La fin d’une illusion collective
Le Bénin traverse un moment politique d’une intensité particulière. Entre calculs, trahisons et déchirements internes, la scène politique s’est transformée en théâtre d’ombres où les principes s’effacent derrière les intérêts. Nous sommes entrés dans le règne du politiquement correct, cette realpolitik qui justifie tout et ne répare rien. Quelles qu’en soient les causes, ce qui vient de se produire restera une leçon, à la fois douloureuse et nécessaire.
Les partis politiques : des coquilles sans âme
Ce que cette crise révèle, c’est la vacuité de certaines formations politiques. Un parti ne se résume pas à un simple rassemblement d’hommes, à une caisse bien garnie ou à des affinités de circonstance. Car il y aura toujours plus riche que vous, plus influent, plus rusé. Un parti véritable se construit sur des convictions profondes, une idéologie assumée et partagée, une union sacrée autour d’une cause commune. C’est ce lien, entre la base, les idées et la vision, qui fonde la légitimité politique. Et quand ce lien se délite, tout s’effondre.
Mais la vérité est plus crue encore : aucune réforme institutionnelle ne peut corriger la nature des hommes. Tant que ceux qui prétendent diriger n’auront pas intégré la responsabilité morale du pouvoir, tout système finira par reproduire les mêmes déviances.
Une faillite morale avant d’être politique
Ce que nous observons n’est pas tant l’échec d’un système partisan, c’est celui des hommes et des femmes qui le composent. La situation actuelle sonne le glas d’un cycle politique marqué par l’immaturité, la démagogie et les ambitions personnelles. Nos débats se vident de sens, les alliances se font et se défont au gré des intérêts, et les promesses électorales s’évanouissent au lendemain des scrutins. Sous nos tropiques, elles n’engagent décidément que ceux qui y croient encore.
Le peuple, grand absent de sa propre histoire
Mais il serait trop facile de rejeter la faute sur les seuls dirigeants. Ce qui se joue ici, c’est aussi l’échec d’un peuple entier : un peuple qui ne sait pas encore exiger, qui se résigne là où il devrait s’indigner, qui observe là où il devrait participer. Nous avons fait de l’indifférence une philosophie nationale. Nos débats publics sont désertés, nos questions restent sans réponses, nos exigences se limitent à la survie quotidienne. Et pourtant, la démocratie n’existe que par l’énergie citoyenne de ceux qui y croient.

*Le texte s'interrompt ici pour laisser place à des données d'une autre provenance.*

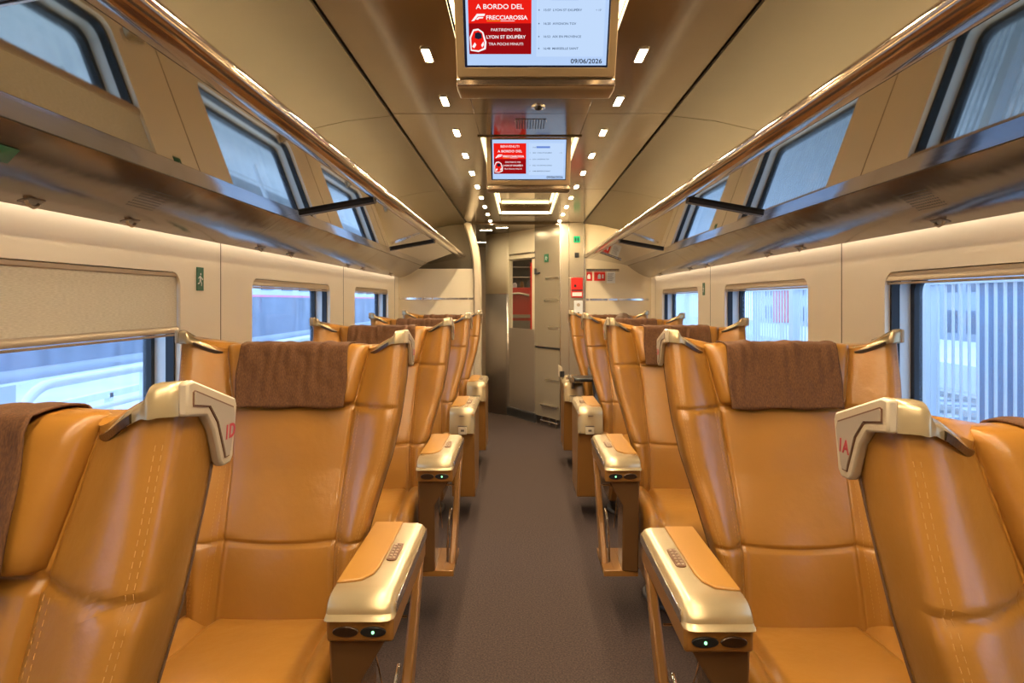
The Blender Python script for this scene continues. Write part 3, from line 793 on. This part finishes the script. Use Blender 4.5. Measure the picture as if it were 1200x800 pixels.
# ------------------------------------------------------------------ far partition, door, vestibule
zt = ZC+.0
pl = MB(); pl.box(XC-HW, -.47, 7.1, 7.14, 0, EYE+.33); o = struct(pl.build('wall_far_left', 'part', bevel=.002))
struct(MB().box(XC-HW, -.47, 7.105, 7.14, EYE+.332, ZC).build('trim_1', 'ceilp', bevel=.002))
pr = MB(); pr.box(.672, XC+HW, 7.1, 7.14, 0, ZC+.0); struct(pr.build('wall_far_right', 'part', bevel=.002))
cr = MB(); cr.box(.505, .668, 7.09, 7.14, 1.93-.35, ZC, 0); cr.box(.505, .668, 7.09, 7.14, 0, 1.575, 0); cr.box(.415, .502, 7.085, 7.14, 0, ZC, 0)
struct(cr.build('wall_far_column', 'part2', bevel=.003))
# dashed mirror stripes
def stripe(x0, x1, y, z, name, label, m='chrome', h=.020):
    mb = MB(); x = x0; rr = random.Random(3)
    while x < x1-.01:
        wd = rr.choice([.018, .03, .05, .09, .13]); mb.box(x, min(x1, x+wd), y-.003, y, z-h/2, z+h/2); x += wd+rr.choice([.005, .008, .012])
    return tag(mb.build(name, m), label, 'stripe')
stripe(-1.25, -.49, 7.1, EYE+.02, 'mirror_stripe', 'dashed mirror-finish stripe across the left cream partition')
stripe(.68, 1.33, 7.1, EYE+.01, 'mirror_stripe', 'dashed mirror-finish stripe across the right cream partition')
# arch trim at the left edge of the opening
path = [(-.555, 7.08, ZC-.002), (-.545, 7.08, ZC-.05), (-.515, 7.08, ZC-.14), (-.485, 7.08, ZC-.26), (-.465, 7.08, ZC-.40), (-.455, 7.08, ZC-.6), (-.452, 7.08, 1.2), (-.452, 7.08, 0)]
arch = MB()
G = []
for (x, y, z) in path: G.append([(x-.035, y, z), (x-.02, y-.025, z), (x+.02, y-.028, z), (x+.042, y-.01, z), (x+.045, y+.12, z), (x-.035, y+.12, z)])
arch.grid(G, 0, True, True); struct(arch.build('trim_2', 'cream_soft', ang=50))
mb = MB(); mb.box(.655, .665, 7.08, 7.09, 0, ZC); mb.box(.408, .416, 7.075, 7.1, 0, ZC); struct(mb.build('trim_3', 'steel'))
# vestibule shell
vb = MB(); vb.box(XC-HW, XC+HW, 7.102, 12, ZC-.02, ZC+.02); struct(vb.build('ceiling_vestibule', 'ceil'))
struct(MB().box(XC-HW, XC+HW, 11.0, 11.1, 0, ZC).build('wall_end', 'part'))
struct(MB().box(-1.30, -.30, 10.1, 10.16, 0, ZC).build('wall_vestibule', 'part'))
struct(MB().box(XC-.5, XC+HW, 10.6, 10.66, 0, ZC).build('wall_far_end', 'part'))
# slanted steel wall from far-left to near-right: column, door, panel
def seg(p, q, z0, z1, th=.03, mb=None, mi=0):
    p = Vector((*p, 0)); q = Vector((*q, 0)); d = (q-p).normalized(); n = Vector((-d.y, d.x, 0))*th
    v = [p, q, q+n, p+n]; mb.add([(a.x, a.y, z) for z in (z0, z1) for a in v], [(0, 3, 2, 1), (4, 5, 6, 7), (0, 1, 5, 4), (1, 2, 6, 5), (2, 3, 7, 6), (3, 0, 4, 7)], mi)
PA, PB, PC, PD = (-.42, 8.42), (-.135, 7.98), (.155, 7.50), (.405, 7.12)
# curved column
mb = MB(); N = 14; G0 = []; 
cx, cy = -.275, 8.25
arc = []
for k in range(N+1):
    t = k/N; x = PA[0]+(PB[0]-PA[0])*t; y = PA[1]+(PB[1]-PA[1])*t; bul = .075*math.sin(PI*t)
    d = Vector((PB[0]-PA[0], PB[1]-PA[1])).normalized(); arc.append((x+d.y*bul, y-d.x*bul))
col = thing('curved_column', '', '', (0, 0, 0)); del col['label']; del col['category']; col.name = 'wall_column'; struct(col)
g = MB().grid([[(x, y, z) for (x, y) in arc] for z in (1.42, ZC-.02)]); g.build('column_upper', 'part', col, solid=.01, ang=60)
g = MB().grid([[(x, y, z) for (x, y) in arc] for z in (0.0, 1.418)]); g.build('column_lower', 'satin', col, solid=.01, ang=60)
g = MB(); ta, tb = arc[3], arc[6]; seg((ta[0]+.004, ta[1]-.008), (tb[0]+.004, tb[1]-.008), 1.1, 1.40, .004, g); g.build('column_plate', 'white', col)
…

L’heure d’un réveil collectif
Ce qui vient de se produire doit être entendu comme un appel à la conscience. C’est une invitation à réinitialiser nos mentalités, à redéfinir le sens de l’engagement politique et civique. La jeunesse béninoise, riche de talents et d’idées, doit cesser de suivre des hommes pour suivre des causes. Les hommes passeront, les idées resteront. Nul n’est indispensable ad vitam aeternam. Ce que quelqu’un a fait de bien, un autre peut le faire en mieux.
Il est encore temps
Il est encore temps de se former, de s’éduquer politiquement, de penser autrement la gestion publique. Il est encore temps pour nos dirigeants, nos élus, les militants, les acteurs acteurs de la société civile de changer de méthode, de remettre la qualité morale et intellectuelle au centre de la vie publique. Notre développement ne se mesurera pas seulement à nos routes ou nos ponts, mais aussi à la valeur des femmes et des hommes qui font vivre la Nation.
Mais tout cela restera vain si chacun lutte encore pour survivre à sa faim. Tant que la dignité sera un luxe, la conscience restera un privilège. Il est temps d’œuvrer pour une génération capable de rêver et d’agir pour un Bénin de paix où nos convictions politiques, quelles qu’elles soient, se mettent enfin au service du peuple, unique détenteur légitime du pouvoir.
Conclusion : le vrai chantier
Au fond, l’échec actuel n’est ni celui d’un parti, ni celui d’un homme. C’est notre échec collectif. Et comme toute autopsie, celle-ci ne cherche pas des coupables, mais des leçons. Car aucune alternance, aucune victoire, aucune réforme ne vaudra tant que nous n’aurons pas gagné la bataille de la conscience.